- **OBJECTIVE**
Write out, word for word, every line from the first one through the line that holds "w.node_tree.nodes['Background'].inputs[1].default_value = 1.12", and nothing else; skip the pictures.

- **DATA SEGMENT**
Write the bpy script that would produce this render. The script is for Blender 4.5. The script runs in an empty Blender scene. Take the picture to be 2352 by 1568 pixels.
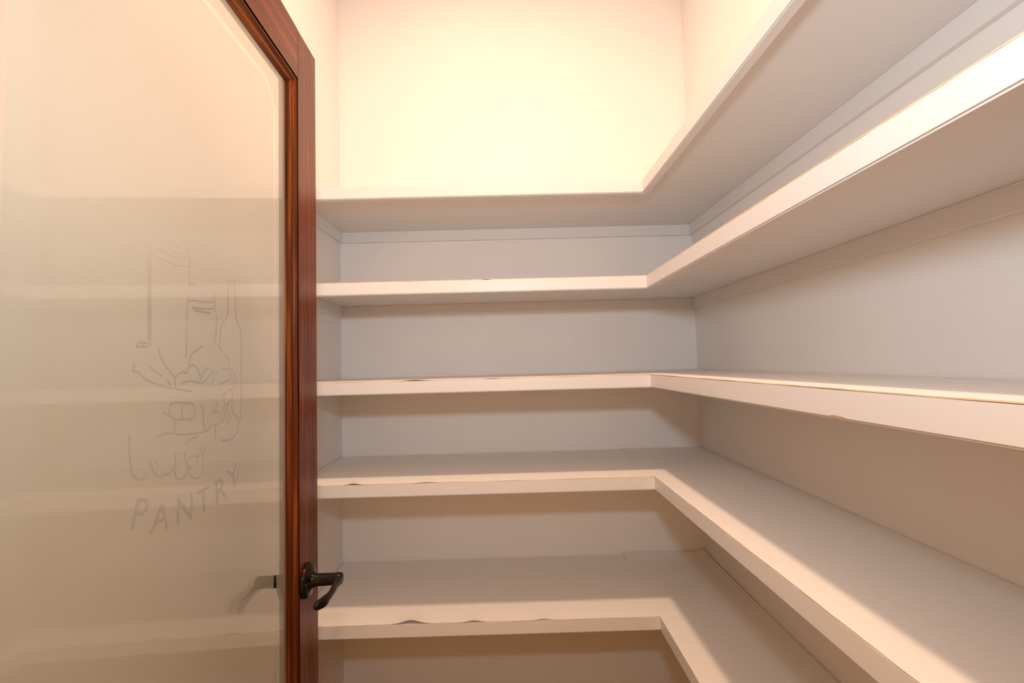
import bpy, bmesh, math, random
from mathutils import Vector, Matrix

# ------------------------------------------------------------------ camera, light, exposure
SC = bpy.context.scene
COL = SC.collection
EYE = 1.36                                   # camera height above the pantry floor
cd = bpy.data.cameras.new('camera')
cd.sensor_width = 36.0
cd.lens = 1045.0 / 2352.0 * 36.0
cd.clip_start = 0.01
cam = bpy.data.objects.new('camera', cd)
COL.objects.link(cam)
R_, U_, F_ = (Vector((0.99964784, -0.00543964, -0.02597304)), Vector((0.02568211, -0.04805337, 0.99851455)),
              Vector((0.00667965, 0.99882996, 0.04789675)))
m = Matrix((R_, U_, -F_)).transposed().to_4x4()
m.translation = Vector((0, 0, EYE))
cam.matrix_world = m
SC.camera = cam

vs = SC.view_settings
vs.view_transform = 'Standard'
vs.look = 'None'
vs.gamma = 1.0
vs.use_curve_mapping = False
vs.exposure = 0.16

w = bpy.data.worlds.new('world')
SC.world = w
w.use_nodes = True
w.node_tree.nodes['Background'].inputs[0].default_value = (1.000, 0.520, 0.200, 1)
w.node_tree.nodes['Background'].inputs[1].default_value = 1.12    # warm fill added for bounced light and the unseen kitchen behind the camera

LAMP_W, LAMP_COL = 15.6, (1.0, 0.67, 0.45)
FLASH_W, FLASH_COL = 5.9, (0.74, 0.91, 1.03)


LAMP_AT = (-0.01, 0.66, 3.19)
l = bpy.data.lights.new('pantry_lamp', 'AREA')                 # round downlight in the pantry ceiling
l.energy, l.color, l.shape, l.size, l.spread = LAMP_W, LAMP_COL, 'DISK', 0.14, math.radians(140)
lamp = bpy.data.objects.new('pantry_lamp', l)
COL.objects.link(lamp)
lamp.location = LAMP_AT
l = bpy.data.lights.new('camera_flash', 'AREA')                # the photographer's flash, above the lens
l.energy, l.color, l.shape, l.size = FLASH_W, FLASH_COL, 'DISK', 0.09
flash = bpy.data.objects.new('camera_flash', l)
COL.objects.link(flash)
flash.location = (0.0, -0.05, EYE + 0.27)
flash.rotation_euler = (math.radians(90 + 22), 0, 0)

# ------------------------------------------------------------------ helpers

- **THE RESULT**
Write the bpy script that would produce this render. The script is for Blender 4.5. The script runs in an empty Blender scene. Take the picture to be 2352 by 1568 pixels.
import bpy, bmesh, math, random
from mathutils import Vector, Matrix

# ------------------------------------------------------------------ camera, light, exposure
SC = bpy.context.scene
COL = SC.collection
EYE = 1.36                                   # camera height above the pantry floor
cd = bpy.data.cameras.new('camera')
cd.sensor_width = 36.0
cd.lens = 1045.0 / 2352.0 * 36.0
cd.clip_start = 0.01
cam = bpy.data.objects.new('camera', cd)
COL.objects.link(cam)
R_, U_, F_ = (Vector((0.99964784, -0.00543964, -0.02597304)), Vector((0.02568211, -0.04805337, 0.99851455)),
              Vector((0.00667965, 0.99882996, 0.04789675)))
m = Matrix((R_, U_, -F_)).transposed().to_4x4()
m.translation = Vector((0, 0, EYE))
cam.matrix_world = m
SC.camera = cam

vs = SC.view_settings
vs.view_transform = 'Standard'
vs.look = 'None'
vs.gamma = 1.0
vs.use_curve_mapping = False
vs.exposure = 0.16

w = bpy.data.worlds.new('world')
SC.world = w
w.use_nodes = True
w.node_tree.nodes['Background'].inputs[0].default_value = (1.000, 0.520, 0.200, 1)
w.node_tree.nodes['Background'].inputs[1].default_value = 1.12    # warm fill added for bounced light and the unseen kitchen behind the camera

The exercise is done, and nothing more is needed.